Although lux claims tend to be overstated, and although minimum lux only describes a camera’s performance with visible light, this lux value is still one way to measure a camera’s sensitivity, if the minimum illumination is subjectively compared in the same way.

There is no such thing as a zero lux camera, every camera needs light to produce high quality images. Even the most light-sensitive cameras will produce higher signal and lower noise pictures when there is more light. The exception is thermal cameras, which create images based on the heat that radiates from a vehicle or person, allowing the cameras to also produce images in complete darkness. Some cameras add a near-infrared (NIR) emitter to claim zero lux, but such cameras lose color wavelengths, making all objects look the same in black and white.

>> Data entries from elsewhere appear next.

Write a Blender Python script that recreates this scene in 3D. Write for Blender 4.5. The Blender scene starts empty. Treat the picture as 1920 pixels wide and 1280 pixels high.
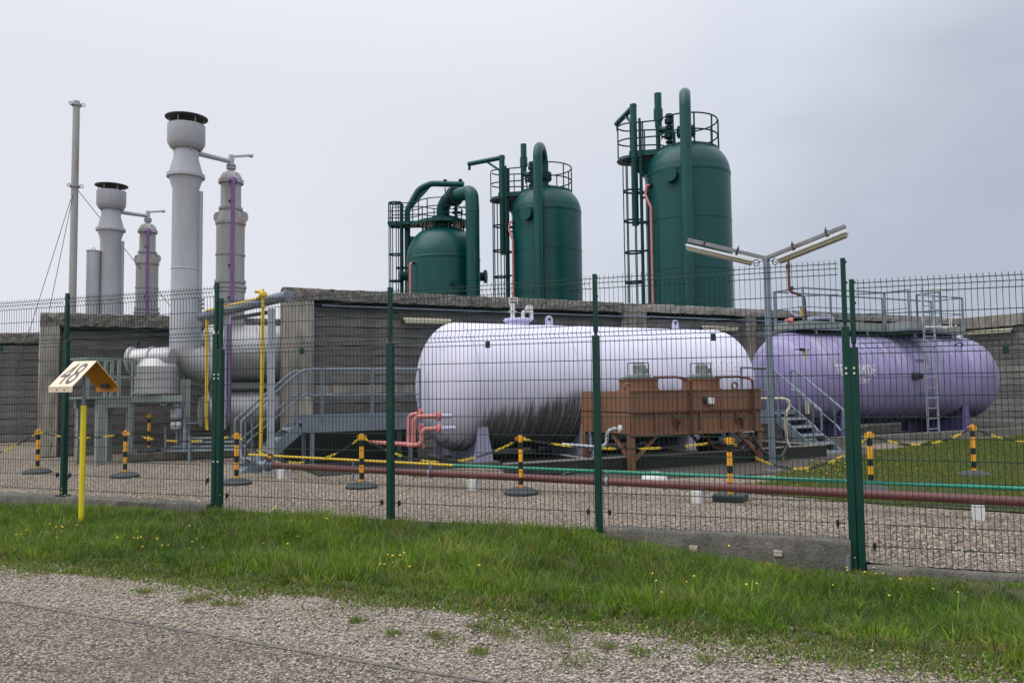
import bpy, bmesh, math, random
import numpy as np
from mathutils import Vector, Matrix
random.seed(7); rng = np.random.default_rng(11)
V = Vector
SC = bpy.context.scene
COL = SC.collection

# ---------------------------------------------------------------- camera
F = 1500.0; CX, CY = 960.0, 640.0          # focal length in photo pixels (1920 wide)
PITCH = math.atan(89/1500); ROLL = 0.012
CAM = V((0, 0, 1.5))
_fw = V((0, math.cos(PITCH), math.sin(PITCH))); _u0 = V((0, -math.sin(PITCH), math.cos(PITCH))); _r0 = V((1, 0, 0))
RT = _r0*math.cos(ROLL) - _u0*math.sin(ROLL); UP = _u0*math.cos(ROLL) + _r0*math.sin(ROLL)
cd = bpy.data.cameras.new('camera'); cam = bpy.data.objects.new('camera', cd); COL.objects.link(cam)
cd.sensor_width = 36; cd.lens = 36*F/1920; cd.clip_end = 2000; cd.clip_start = 0.05
m = Matrix((RT, UP, -_fw)).transposed().to_4x4(); m.translation = CAM; cam.matrix_world = m
SC.camera = cam

# ---------------------------------------------------------------- sky, sun, exposure
SUN_EL, SUN_AZ = math.radians(58), math.radians(-118)     # azimuth from +Y towards +X
w = bpy.data.worlds.new('World'); SC.world = w; w.use_nodes = True
nt = w.node_tree; nt.nodes.clear()
def N(t, **k):
    n = nt.nodes.new(t)
    for a, b in k.items(): setattr(n, a, b)
    return n
out = N('ShaderNodeOutputWorld'); bg1 = N('ShaderNodeBackground'); bg2 = N('ShaderNodeBackground'); mx = N('ShaderNodeMixShader')
sky = N('ShaderNodeTexSky', sky_type='NISHITA', sun_disc=False, sun_elevation=SUN_EL, sun_rotation=SUN_AZ)
nt.links.new(sky.outputs[0], bg1.inputs[0]); bg1.inputs[1].default_value = 0.07
tc = N('ShaderNodeTexCoord'); mp = N('ShaderNodeMapping'); mp.inputs['Scale'].default_value = (1, 1, 2.6)
nz = N('ShaderNodeTexNoise'); nz.inputs['Scale'].default_value = 1.5; nz.inputs['Detail'].default_value = 4; nz.inputs['Roughness'].default_value = .5
nt.links.new(tc.outputs['Generated'], mp.inputs[0]); nt.links.new(mp.outputs[0], nz.inputs['Vector'])
dot = N('ShaderNodeVectorMath', operation='DOT_PRODUCT'); dot.inputs[1].default_value = (0.80, 0.36, -0.55)
nt.links.new(tc.outputs['Generated'], dot.inputs[0])
ad = N('ShaderNodeMath', operation='MULTIPLY_ADD'); ad.inputs[1].default_value = 0.62
nt.links.new(nz.outputs[0], ad.inputs[0]); nt.links.new(dot.outputs['Value'], ad.inputs[2])
cr = N('ShaderNodeValToRGB'); cr.color_ramp.interpolation = 'EASE'
cr.color_ramp.elements[0].position = 0.36; cr.color_ramp.elements[0].color = (.80, .82, .89, 1)
cr.color_ramp.elements[1].position = 1.0; cr.color_ramp.elements[1].color = (.47, .525, .62, 1)
e = cr.color_ramp.elements.new(.72); e.color = (.70, .74, .83, 1)
nt.links.new(ad.outputs[0], cr.inputs[0]); nt.links.new(cr.outputs[0], bg2.inputs[0])
# an overcast dome: the cloud deck grows lighter towards the zenith
sz = N('ShaderNodeSeparateXYZ'); nt.links.new(tc.outputs['Generated'], sz.inputs[0])
zr = N('ShaderNodeMapRange', interpolation_type='SMOOTHSTEP'); zr.inputs[1].default_value = .30; zr.inputs[2].default_value = 1.0; zr.inputs[3].default_value = 1.0; zr.inputs[4].default_value = 1.9
nt.links.new(sz.outputs['Z'], zr.inputs[0]); nt.links.new(zr.outputs[0], bg2.inputs[1])
mx.inputs[0].default_value = 0.94
nt.links.new(bg1.outputs[0], mx.inputs[1]); nt.links.new(bg2.outputs[0], mx.inputs[2]); nt.links.new(mx.outputs[0], out.inputs[0])
sd = bpy.data.lights.new('sun', 'SUN'); sd.energy = 1.5; sd.angle = math.radians(60); sd.color = (1, .97, .93)
so = bpy.data.objects.new('sun', sd); COL.objects.link(so)
sdir = V((math.sin(SUN_AZ)*math.cos(SUN_EL), math.cos(SUN_AZ)*math.cos(SUN_EL), math.sin(SUN_EL)))
so.rotation_euler = sdir.to_track_quat('Z', 'Y').to_euler(); so.location = sdir*60
SC.view_settings.view_transform = 'Standard'; SC.view_settings.look = 'None'
SC.view_settings.exposure = 0.0; SC.view_settings.gamma = 1.0; SC.view_settings.use_curve_mapping = False
SC.render.engine = 'CYCLES'; SC.cycles.max_bounces = 6

# ---------------------------------------------------------------- measuring helpers: photo pixel -> place
def ray(u, v): return _fw + RT*((u-CX)/F) + UP*(-(v-CY)/F)
def at(u, v, D):                      # the point seen at pixel (u, v) at forward distance D
    r = ray(u, v); return CAM + r*(D/r.y)
def gp(u, v, z=0.0):                  # the point seen at pixel (u, v) at height z
    r = ray(u, v); return CAM + r*((z-CAM.z)/r.z)
A = V((.891, .454, 0)).normalized(); B = V((A.y, -A.x, 0))     # along the bund wall / out of the wall
BW = -19.44
def S(a, q, z=0.0): return A*a + B*(BW+q) + V((0, 0, z))       # site grid: along wall, out from wall, up
X, Y, Z = V((1, 0, 0)), V((0, 1, 0)), V((0, 0, 1))
FD = V((.934, -.357, 0)).normalized(); FN = V((FD.y, -FD.x, 0)); F0 = V((0, 8.88, 0))   # fence line, FN points to the road
def FP(t, s=0, z=0.0): return F0 + FD*t + FN*s + V((0, 0, z))

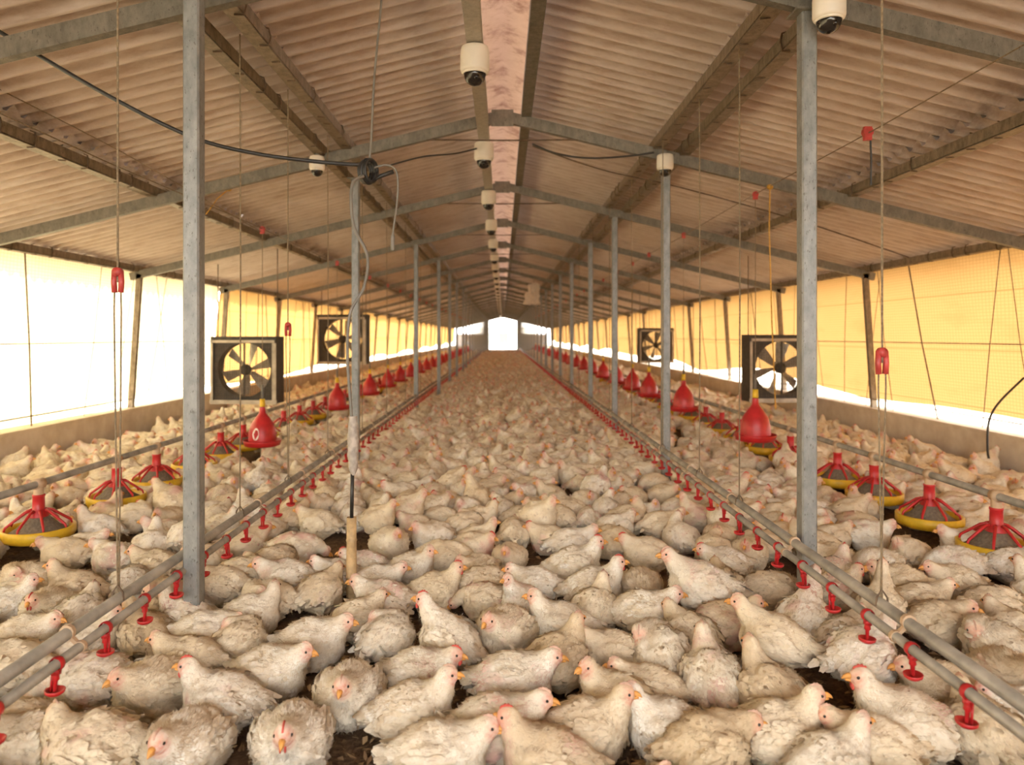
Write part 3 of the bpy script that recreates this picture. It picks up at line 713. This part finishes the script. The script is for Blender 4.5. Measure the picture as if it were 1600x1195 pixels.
# pose: standing height, body pitch, head position, head yaw, head pitch, spread wing, tail lift
POSES = {
    'up':     dict(h=0.00, bp=6,  head=(0.130, 0.0, 0.238), yaw=0, hp=0),
    'low':    dict(h=0.00, bp=3,  head=(0.146, 0.0, 0.202), yaw=0, hp=-6),
    'left':   dict(h=0.00, bp=4,  head=(0.114, 0.032, 0.230), yaw=65, hp=0),
    'right':  dict(h=0.00, bp=4,  head=(0.114, -0.032, 0.230), yaw=-65, hp=0),
    'lleft':  dict(h=0.00, bp=1,  head=(0.132, 0.042, 0.196), yaw=45, hp=-8),
    'lright': dict(h=0.00, bp=1,  head=(0.132, -0.042, 0.196), yaw=-45, hp=-8),
    'down':   dict(h=0.00, bp=-3, head=(0.196, 0.015, 0.085), yaw=10, hp=-30),
    'back':   dict(h=0.00, bp=3,  head=(0.085, 0.030, 0.232), yaw=150, hp=0),
    'preen':  dict(h=0.00, bp=2,  head=(0.020, 0.085, 0.185), yaw=165, hp=-35),
    'sprawl': dict(h=0.00, bp=-2, head=(0.160, -0.02, 0.170), yaw=-25, hp=-10, spread=1),
    'stand':  dict(h=0.075, bp=12, head=(0.150, 0.0, 0.312), yaw=10, hp=0),
    'tall':   dict(h=0.020, bp=22, head=(0.120, 0.02, 0.290), yaw=20, hp=4),
    'drink':  dict(h=0.05, bp=20, head=(0.140, 0.0, 0.345), yaw=0, hp=35),
}
def body_parts(p, rs):
    h = p['h']; B = rotm(0, p['bp'], 0); piv = Vector((0, 0, 0.10)); up = Vector((0, 0, h))
    T = lambda c: B @ (Vector(c) - piv) + piv + up
    mb = MB()
    def E(c, r, yaw=0, pitch=0, roll=0): mb.ell(T(c), r, B @ rotm(yaw, pitch, roll), 16, 12)
    E((-0.005, 0, 0.106), (0.122, 0.101, 0.105))
    E((0.050, 0, 0.104), (0.084, 0.098, 0.101))
    E((-0.072, 0, 0.112), (0.078, 0.084, 0.080))
    for s in (-1, 1):
        if p.get('spread') and s > 0:
            E((-0.03, 0.125, 0.085), (0.105, 0.062, 0.020), 18, -8, -28)
        else:
            E((-0.010, s * 0.094, 0.124), (0.094, 0.024, 0.062), -s * 7, 12, s * 16)
            E((-0.088, s * 0.082, 0.110), (0.058, 0.014, 0.028), s * 14, 10, s * 14)
        E((0.015, s * 0.060, 0.052), (0.074, 0.052, 0.052))
        E((-0.040, s * 0.055, 0.050), (0.056, 0.050, 0.046))
        if h > 0: E((0.005, s * 0.052, 0.03), (0.048, 0.040, 0.064))
    tl = p.get('tl', 8 if h == 0 else -12)
    E((-0.126, 0, 0.128), (0.056, 0.048, 0.030), 0, tl)
    E((-0.152, 0.016, 0.128 - 0.0014 * tl), (0.040, 0.020, 0.014), 12, tl + 4); E((-0.152, -0.018, 0.124 - 0.0014 * tl), (0.040, 0.018, 0.014), -12, tl + 8)
    hd = Vector((p['head'][0] * 0.9, p['head'][1], p['head'][2])); a = T((0.066, 0, 0.140)); hr = rotm(p['yaw'], p['hp'])
    c = a + (hd - a) * 0.45 + Vector((0.030, 0, 0.0)) + Vector((0, 0, 0.010))
    if p['head'][2] < 0.12: c = a + (hd - a) * 0.5 + Vector((0.02, 0, 0.025))
    n = 9
    axis = []
    for i in range(n):
        t = i / (n - 1); q = a * (1 - t) ** 2 + c * 2 * t * (1 - t) + hd * t * t
        r = 0.068 * (1 - t) ** 1.2 + 0.031 * t; mb.ell(q, (r, r, r), None, 12, 8); axis.append(q)
    f = hr @ Vector((1, 0, 0))
    mb.ell(hd + f * 0.004, (0.039, 0.031, 0.034), hr, 14, 10)
    mb.ell(hd + f * 0.026 - (hr @ Vector((0, 0, 1))) * 0.004, (0.020, 0.019, 0.022), hr, 10, 8)
    return mb, hd, hr, axis, T, B
def chicken_mesh(key, voxel, nfe, nwi, seed):
    p = POSES[key]; rs = np.random.default_rng(seed)
    mb, hd, hr, axis, T, B = body_parts(p, rs)
    me0 = mb.mesh('tmp', 'feather'); ob_ = bpy.data.objects.new('tmp', me0); COL.objects.link(ob_)
    m1 = ob_.modifiers.new('r', 'REMESH'); m1.mode = 'VOXEL'; m1.voxel_size = voxel
    m2 = ob_.modifiers.new('s', 'SMOOTH'); m2.factor = 0.5; m2.iterations = 2 if voxel > 0.011 else 3
    dg = bpy.context.evaluated_depsgraph_get()
    me = bpy.data.meshes.new_from_object(ob_.evaluated_get(dg)); bpy.data.objects.remove(ob_)
    nv = len(me.vertices); co = np.empty(nv * 3); me.vertices.foreach_get('co', co); co = co.reshape(-1, 3)
    no = np.empty(nv * 3); me.vertices.foreach_get('normal', no); no = no.reshape(-1, 3)
    hdv = np.array(hd); fv = np.array(hr @ Vector((1, 0, 0))); uv = np.array(hr @ Vector((0, 0, 1)))
    dh = co - hdv
    along = dh @ fv; upc = dh @ uv; dist = np.linalg.norm(dh - fv * 0.026 + uv * 0.004, axis=1)
    skin = np.clip(1.45 - dist / 0.034, 0, 1) * np.clip((along + 0.016) / 0.014, 0, 1)
    skin = np.clip(skin * 1.5, 0, 1) * (0.72 + 0.28 * np.sin(co[:, 0] * 260 + co[:, 2] * 310))
    ax = np.array([tuple(q) for q in axis]); headd = np.linalg.norm(dh, axis=1)
    # clumped plumage relief
    am = np.clip((headd - 0.04) / 0.06, 0, 1)
    ph = rs.random(12) * 6.28
    rel_ = np.zeros(nv)
    for i, (fx, fy, fz, w) in enumerate([(38, 61, 47, 1.0), (72, 33, 80, 0.8), (120, 95, 110, 0.6), (25, 30, 22, 1.1), (170, 150, 160, 0.4)]):
        rel_ += w * np.sin(co[:, 0] * fx + ph[i] + 1.5 * np.sin(co[:, 1] * fy * 0.6 + ph[i + 5])) * np.sin(co[:, 1] * fy + co[:, 2] * fz + ph[i + 4])
    co2 = co + no * (rel_ * 0.0036 * am)[:, None]
    co2[:, 2] = np.where((co2[:, 2] < 0.012) & (p['h'] == 0), 0.012 - 0.2 * (0.012 - co2[:, 2]), co2[:, 2])
    me.vertices.foreach_set('co', co2.ravel())
    at_ = me.attributes.new('skin', 'FLOAT', 'POINT'); at_.data.foreach_set('value', skin.astype(np.float32))
    me.materials.clear(); me.materials.append(M['feather'])
    me.polygons.foreach_set('use_smooth', [True] * len(me.polygons)); me.update(); me.name = 'chicken_body'
    # plumage
    pv = []; pf = []; pn = []
    def flow(q, nrm):
        d2 = np.linalg.norm(ax - q, axis=1); k = int(np.argmin(d2))
        if d2[k] < 0.072 and k >= 2:
            t = ax[max(k - 1, 0)] - ax[k]; t = t / (np.linalg.norm(t) + 1e-9)
        else: t = np.array([-1.0, 0.0, -0.28 if q[2] < 0.15 + p['h'] else 0.05])
        t = t - nrm * (t @ nrm); L = np.linalg.norm(t)
        return t / L if L > 1e-4 else np.cross(nrm, [0, 1, 0.1])
    ok = np.where((skin < 0.25) & (co2[:, 2] > 0.02))[0]
    wgt = np.where(headd[ok] < 0.12, 2.0, 1.0) * np.where(co2[ok, 0] < -0.12, 1.5, 1.0); wgt /= wgt.sum()
    for i in rs.choice(ok, nfe, p=wgt):
        q = co2[i]; nr = no[i]; t = flow(q, nr)
        t = t + 0.35 * rs.standard_normal() * np.cross(nr, t); t = t / np.linalg.norm(t)
        sd = np.cross(nr, t); hd_ = headd[i]
        L = (0.018 + 0.020 * rs.random()) * (0.45 if hd_ < 0.06 else 0.7 if hd_ < 0.10 else 1.0)
        if q[0] < -0.12 and q[2] > 0.09 + p['h']: L *= 1.6
        elif abs(q[1]) > 0.08 and q[0] < 0.02: L *= 1.3
        W = L * (0.26 + 0.12 * rs.random()); lf = 0.06 + 0.38 * rs.random() ** 3
        d = t * math.cos(lf) + nr * math.sin(lf); o_ = q - nr * 0.004
        b0 = len(pv); dr = -nr * W * 0.35
        pv += [o_, o_ + d * L * 0.45 + sd * W + dr, o_ + d * L * 0.5 + nr * 0.002, o_ + d * L * 0.45 - sd * W + dr, o_ + d * L * (0.85 + 0.2 * rs.random()) + sd * W * 0.5 + dr, o_ + d * L, o_ + d * L * (0.85 + 0.2 * rs.random()) - sd * W * 0.5 + dr]
        pn += [nr] * 7
        pf += [(b0 + 2, b0 + 1, b0), (b0 + 3, b0 + 2, b0), (b0 + 2, b0 + 5, b0 + 4, b0 + 1), (b0 + 3, b0 + 6, b0 + 5, b0 + 2)]
    if nwi > 1000:
        def snap(q):
            k = int(np.argmin(((co2 - q) ** 2).sum(1))); return co2[k], no[k]
        for s in (-1, 1):
            if p.get('spread') and s > 0: continue
            for row, (cnt, z0, LL, xs0, xs1) in enumerate([(8, 0.088, 0.085, 0.035, -0.075), (7, 0.118, 0.062, 0.055, -0.05), (6, 0.150, 0.046, 0.06, -0.02)]):
                for k in range(cnt):
                    x = xs0 + (xs1 - xs0) * k / (cnt - 1) + 0.006 * rs.standard_normal()
                    q, nr = snap(np.array(T((x, s * 0.125, z0 + 0.02 * k / cnt + 0.006 * rs.standard_normal()))))
                    L = LL * (0.85 + 0.3 * rs.random()); t = None; b0 = len(pv); st_ = 5; q0 = q
                    for j in range(st_):
                        tt = flow(q, nr); t = tt if t is None else (t * 0.6 + tt * 0.4); t = t - nr * (t @ nr); t = t / (np.linalg.norm(t) + 1e-9)
                        sd = np.cross(nr, t); W = [0.005, 0.0095, 0.0105, 0.009, 0.003][j] * (1.0 if row < 2 else 0.85)
                        e0 = q + nr * (0.003 + 0.0022 * row + 0.0012 * j)
                        pv += [e0 + sd * W, e0 - sd * W]; pn += [nr, nr]
                        if j < st_ - 1:
                            q2 = q + t * (L / (st_ - 1)); sn, n2 = snap(q2); dd = (q2 - sn) @ n2; q = q2 - n2 * dd; nr = n2
                    for j in range(st_ - 1):
                        a = b0 + 2 * j; pf.append((a, a + 1, a + 3, a + 2))
    if nwi:
        for i in rs.choice(ok, nwi, p=wgt):
            q = co2[i]; nr = no[i]; t = flow(q, nr); sd = np.cross(nr, t); L = (0.010 + 0.014 * rs.random()) * (0.5 if headd[i] < 0.05 else 1)
            d = t * 0.8 + nr * (0.25 + 0.35 * rs.random()) + sd * 0.5 * rs.standard_normal(); b0 = len(pv); W = 0.0014 + 0.0014 * rs.random()
            pv += [q + sd * W, q - sd * W, q + d * L]; pn += [nr] * 3; pf.append((b0, b0 + 1, b0 + 2) if np.dot(np.cross(-2 * sd * W, d), nr) > 0 else (b0, b0 + 2, b0 + 1))
    pm = bpy.data.meshes.new('plumage'); pm.from_pydata([tuple(x) for x in pv], [], pf); pm.materials.append(M['plume']); pm.polygons.foreach_set('use_smooth', [True] * len(pf)); pm.update()
    pq = np.array(pn) + 0.25 * rs.standard_normal((len(pn), 3)); pq /= np.linalg.norm(pq, axis=1)[:, None]
    pm.normals_split_custom_set_from_vertices([tuple(x) for x in pq])
    # head parts in the chicken's frame
    def hp_(mb_): mb_.v = [tuple(hd + hr @ (Vector(v) * 0.88)) for v in mb_.v]; return mb_
    bk = MB(); bk.tube([(0.040, 0, -0.002), (0.054, 0, -0.001), (0.066, 0, -0.006), (0.074, 0, -0.014)], [0.0135, 0.0105, 0.006, 0.0012], 8)
    bk.tube([(0.040, 0, -0.013), (0.053, 0, -0.014), (0.062, 0, -0.017)], [0.010, 0.007, 0.0015], 6)
    cb = MB(); prof = []; K = 9
    for k in range(K):
        x = 0.036 - 0.050 * k / (K - 1); zc = 0.034 - 0.012 * ((x - 0.008) / 0.04) ** 2; hh = 0.010 * math.sin(math.pi * (k + 0.6) / (K + 0.6)) * (1.25 if k % 2 else 0.75)
        prof.append((x, zc - 0.008, zc + hh))
    v = []; f = []
    for (x, z0, z1) in prof: v += [(x, 0.005, z0), (x, 0.002, z1), (x, -0.002, z1), (x, -0.005, z0)]
    for k in range(K - 1):
        a = 4 * k; f += [(a, a + 1, a + 5, a + 4), (a + 1, a + 2, a + 6, a + 5), (a + 2, a + 3, a + 7, a + 6)]
    f += [(3, 2, 1, 0), (4 * K - 4, 4 * K - 3, 4 * K - 2, 4 * K - 1)]; cb.add(v, f)
    wt = MB()
    for s in (-1, 1): wt.ell((0.036, s * 0.008, -0.034), (0.008, 0.004, 0.014), None, 8, 6)
    eyes = []
    for s in (-1, 1):
        e_ = MB(); e_.ell((0.024, s * 0.0285, 0.007), (0.0056, 0.0042, 0.0056), None, 10, 6); eyes.append(hp_(e_).mesh('eye', 'eye', True))
    legs = []
    for s in (-1, 1):
        lg = MB(); y = s * 0.052
        if p['h'] > 0:
            hz = p['h']
            lg.tube([(-0.012, y, hz + 0.02), (-0.02, y, hz * 0.75), (0.0, y, 0.016)], [0.015, 0.012, 0.0095], 8); fx = 0.0
        else:
            lg.tube([(0.03, y, 0.03), (0.075, y * 1.15, 0.016)], [0.010, 0.009], 6); fx = 0.075
        for a in (-28, 0, 28):
            ca, sa = math.cos(R(a)), math.sin(R(a))
            lg.tube([(fx, y * 1.05, 0.014), (fx + 0.03 * ca, y * 1.05 + 0.03 * sa, 0.014), (fx + 0.058 * ca, y * 1.05 + 0.058 * sa, 0.010)], [0.009, 0.007, 0.003], 6)
        lg.tube([(fx, y * 1.05, 0.014), (fx - 0.03, y * 1.05, 0.010)], [0.008, 0.003], 5)
        legs.append(lg.mesh('leg', 'leg_skin', True))
    return dict(body=me, plumage=pm, beak=hp_(bk).mesh('beak', 'beak', True), comb=hp_(cb).mesh('comb', 'comb', True), palecomb=None, wattle=hp_(wt).mesh('wattle', 'comb', True), eyes=eyes, legs=legs, cbmb=cb)
def make_lib(voxel, nfe, nwi, seed):
    L = {}
    for i, k in enumerate(POSES):
        d = chicken_mesh(k, voxel, nfe, nwi, seed + i)
        pc = d['comb'].copy(); pc.materials.clear(); pc.materials.append(M['pale_comb']); d['palecomb'] = pc; L[k] = d
    return L
NEAR = make_lib(0.0095, 560, 2400, 100)
MID = make_lib(0.0135, 240, 240, 200)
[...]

For more information about light sensitivity, you can refer to Axis’ white paper, Lightfinder, available at White paper | Axis Communications

F-stop:

The f-stop (aperture) of a lens determines how much light passes through it to the camera chip. In simple terms, the lower the f-stop, the more light passes through the lens, although the lens’ manufacture and quality also affects the amount of light that can pass through it. The table shows the impact of using different aperture lenses in a network video system (· = a full f-stop):

For most camera sensors, the lower the f-stop of a lens, the more light will pass to the sensor. For a zoom lens, the best f-stop is only achievable at the wide setting. As the lens is zoomed, the aperture closes. This affects how much light is needed on scene to produce good images at low light levels.

Transmission:

The efficiency of a lens is measured by its transmission. Passing through the lens, some of the light will be lost as a result of the lens material, thickness, and coating characteristics. A lens with a higher efficiency will pass a higher percentage of the light. Whilst the f-stop of a lens describes how much light the lens will pass, it is not a measure of its overall efficiency.

The transmission of a lens changes with wavelength. For example, one lens may pass 95% of visible light and 80% at 850 nm infrared, while another may pass 95% of visible light and 50% at 850 nm infrared. When specifying the lens, consider the wavelength of light it will be used with. Also note that glass lenses tend to be more efficient than plastic lenses.

Corrected lenses:

• Infrared corrected lenses:

  Infrared corrected lenses are designed to remove the problem of focus shift between day and night light, using specialist glass and coating technology to minimize light dispersion. Focus shift is caused by the different wavelengths of light. Each individual wavelength focuses at a different point after passing through the lens.

• Color corrected lenses:

  Light sources, including the sun, produce a broad spectrum of lighting. White light is simply the range of the lighting spectrum visible to humans. As a result, a lens must control which light passes through to the camera, so as to create an image accurate to the images perceived by the human eye. Many cheap lenses do not efficiently match their color passing with the visible spectrum, so they provide inaccurate color images. Color corrected lenses pass only visible light and focus each individual color at the same point, providing true color and sharp images.

  Most color corrected lenses are not suitable for use with infrared lighting, although there are some exceptions.